Het maakt het boek, na enige taaie hoofdstukken, niet minder interessant. Want juist uit onze geschiedenis zijn waardevolle lessen voor het heden te trekken. Zo leer je dat het thema ‘koopman of dominee’ ook van die tijden was. Als de alleenheerschappij van de Rooms Katholieke kerk de handel in de weg staat, dan worden de kooplieden en dus ook de heersende klasse stukken toeschietelijker in het toekennen van godsdienstvrijheid.
Markiezenhof, Bergen op Zoom
Ook de huidige crisis is gelinkt aan de geschiedenis van de (Zuidelijke) Nederlanden. De beurs werd hier uitgevonden. En ook in de Middeleeuwen was er al eens sprake van de ondergang van de handelsmarkt. Ik citeer een stukje:
Antwerpen had zeer veel te danken aan de Schelde, waarlangs de rijkdommen van overal ter wereld de haven binnenkwamen. Deze onmiskenbare grote economische troef vormde echter ook de achilleshiel van de stad. De bloei van Antwerpen stond of viel met het vrij verkeer in deze waterloop. Zodra de Scheldemonding in handen van vijanden zou vallen, zou Antwerpen het zelfs moeilijker hebben dan Brugge om haar positie te behouden.

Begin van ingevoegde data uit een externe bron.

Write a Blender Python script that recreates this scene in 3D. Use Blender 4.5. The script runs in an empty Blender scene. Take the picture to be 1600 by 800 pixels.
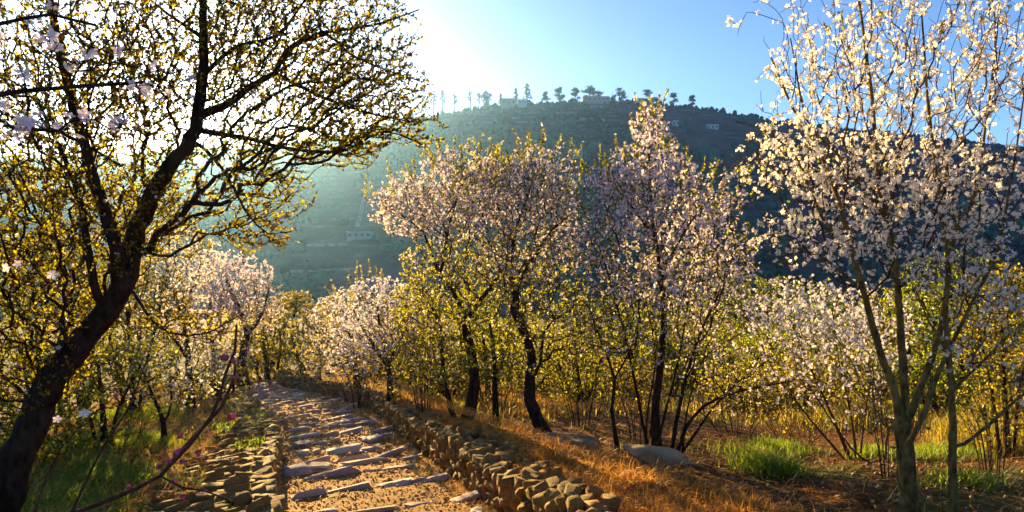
import bpy, bmesh, math, random
import numpy as np
from mathutils import Vector, Matrix

SC = bpy.context.scene
COL = SC.collection
rng = np.random.default_rng(7)
random.seed(7)

# ------------------------------------------------------------------ camera
FPX, CX, CY, HORIZON = 950.0, 800.0, 400.0, 340.0
PITCH = math.atan((CY - HORIZON) / FPX)
cam = bpy.data.cameras.new('camera')
cam.sensor_width = 36.0
cam.lens = FPX / 1600.0 * 36.0
cam.clip_start = 0.05
cam.clip_end = 12000.0
camo = bpy.data.objects.new('camera', cam)
COL.objects.link(camo)
camo.location = (0, 0, 0)
camo.rotation_euler = (math.pi / 2 - PITCH, 0, 0)
SC.camera = camo

def ray(px, py):
    u, v = (px - CX) / FPX, (CY - py) / FPX
    return np.array([u, math.cos(PITCH) + v * math.sin(PITCH), -math.sin(PITCH) + v * math.cos(PITCH)])

def P(px, py, d):
    r = ray(px, py)
    return r * (d / r[1])

# ------------------------------------------------------------------ light
SUN_DIR = ray(327, 190); SUN_DIR /= np.linalg.norm(SUN_DIR)
SUN_EL = math.asin(SUN_DIR[2]); SUN_AZ = math.atan2(SUN_DIR[0], SUN_DIR[1])   # azimuth from +Y towards +X
W = bpy.data.worlds.new('World'); SC.world = W; W.use_nodes = True
wn = W.node_tree.nodes; bg = wn['Background']
sky = wn.new('ShaderNodeTexSky'); sky.sky_type = 'NISHITA'; sky.sun_disc = False
sky.sun_elevation = SUN_EL; sky.sun_rotation = SUN_AZ
sky.air_density = 0.65; sky.dust_density = 0.9; sky.ozone_density = 3.0; sky.altitude = 600
W.node_tree.links.new(sky.outputs[0], bg.inputs[0]); bg.inputs[1].default_value = 0.064
sl = bpy.data.lights.new('sun_lamp', 'SUN'); sl.energy = 5.0; sl.angle = math.radians(0.5); sl.color = (1.0, 0.68, 0.27)
slo = bpy.data.objects.new('sun_lamp', sl); COL.objects.link(slo)
slo.rotation_euler = Vector(SUN_DIR).to_track_quat('Z', 'Y').to_euler()
slo.location = (-40, 80, 60)
SC.view_settings.view_transform = 'Standard'; SC.view_settings.look = 'None'
SC.view_settings.exposure = 2.3; SC.view_settings.gamma = 1.0
SC.render.engine = 'CYCLES'
SC.cycles.max_bounces = 7; SC.cycles.diffuse_bounces = 2; SC.cycles.transmission_bounces = 4
SC.cycles.volume_bounces = 1; SC.cycles.transparent_max_bounces = 12
SC.cycles.use_denoising = True
HAZE_DENSITY, HAZE_COLOR, HAZE_ANISO = 0.00022, (0.25, 0.53, 1.0, 1), 0.76

# ------------------------------------------------------------------ helpers
def tag(o, label=None, cat=None, group=None, kind=None):
    if label: o['label'] = label
    if cat: o['category'] = cat
    if group: o['group'] = group
    if kind: o['kind'] = kind
    return o

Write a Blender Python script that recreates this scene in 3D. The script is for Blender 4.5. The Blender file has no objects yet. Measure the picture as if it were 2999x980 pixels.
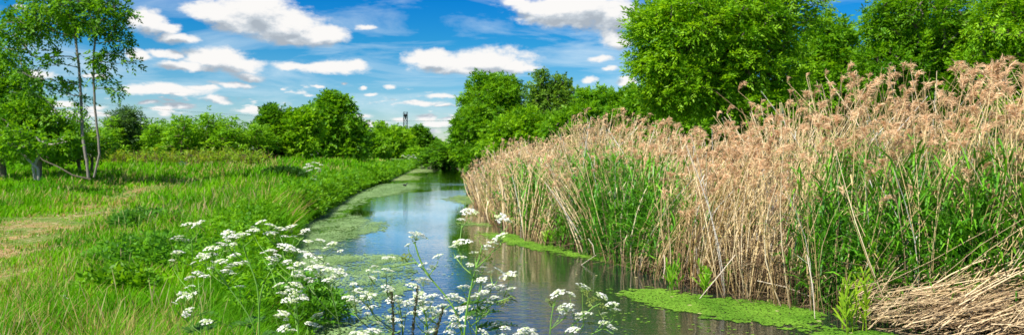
import bpy, math, random
import numpy as np
from mathutils import Vector, Matrix

# ------------------------------------------------------------------ camera
FX, CX, HY = 2331.0, 1499.5, 459.0          # focal length, centre and horizon in photo pixels (2999 wide)
CAM_Z = 2.0
scene = bpy.context.scene
col = scene.collection
cam = bpy.data.objects.new('camera', bpy.data.cameras.new('camera'))
col.objects.link(cam)
cam.location = (0, 0, CAM_Z)
cam.rotation_euler = (math.radians(90), 0, 0)
cam.data.sensor_width = 36.0
cam.data.lens = FX / 2999.0 * 36.0
cam.data.shift_y = (HY - 490.0) / 2999.0
cam.data.clip_start = 0.05
cam.data.clip_end = 6000
cam.data.dof.use_dof = True
cam.data.dof.focus_distance = 3.5
cam.data.dof.aperture_fstop = 6.3
scene.camera = cam

# ------------------------------------------------------------------ world: sky and clouds
SUN_AZ, SUN_EL = math.radians(-136), math.radians(51)     # azimuth measured from +Y towards +X
sdir = Vector((math.sin(SUN_AZ) * math.cos(SUN_EL), math.cos(SUN_AZ) * math.cos(SUN_EL), math.sin(SUN_EL)))
world = bpy.data.worlds.new('World')
scene.world = world
world.use_nodes = True
wt = world.node_tree
wt.nodes.clear()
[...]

Toen dit tegen het einde van de zestiende eeuw effectief gebeurde, brak de periode van verval definitief aan. Vóór de val van Antwerpen had de stad reeds enkele klappen moeten incasseren.
De Antwerpse beurs was bijzonder gevoelig voor de steeds grotere hoeveelheden krediet die door de overheden – onder meer om hun oorlogvoering te financieren – werden opgevraagd.
Landvoogdes Maria van Hongarije stelde in 1552 keizer Karel als volgt op de hoogte: het geld te Antwerpen is volkomen uitgeput. Door het eerste bankroet van de Spaanse staat in 1557 zat de handelsmetropool in steeds slechtere papieren. Het water kwam d bankiershuizen tot aan de lippen.
Dat gaat nog even verder, maar het toont maar weer eens aan dat Spanje niet voor het eerst financieel dreigt om te vallen en de handelslanden het gelag betalen.
Zo zijn er meer interessante paralellen die ons inzichten verschaffen over wie we nu zijn. We komen namelijk ergens vandaan en juist dat vond ik mooi om te lezen. Zo schrijft De Keyser over liberalisme, vrijheid en zeden. Maar ook over landbouwinnovaties die vanuit Brabant de wereld veroverde en zo de mensheid meer voedselzekerheid bracht.
Al met al toch een aanrader dit boek, al was ik aanvankelijk minder enthousiast. En ik blijf mijn stokpaardje berijden dat we minder met de ruggen naar elkaar moeten staan als ‘Brabanden’. Als de gezamenlijke geschiedenis al wordt weggemoffeld wordt het natuurlijk nooit wat met die culturele samenwerking.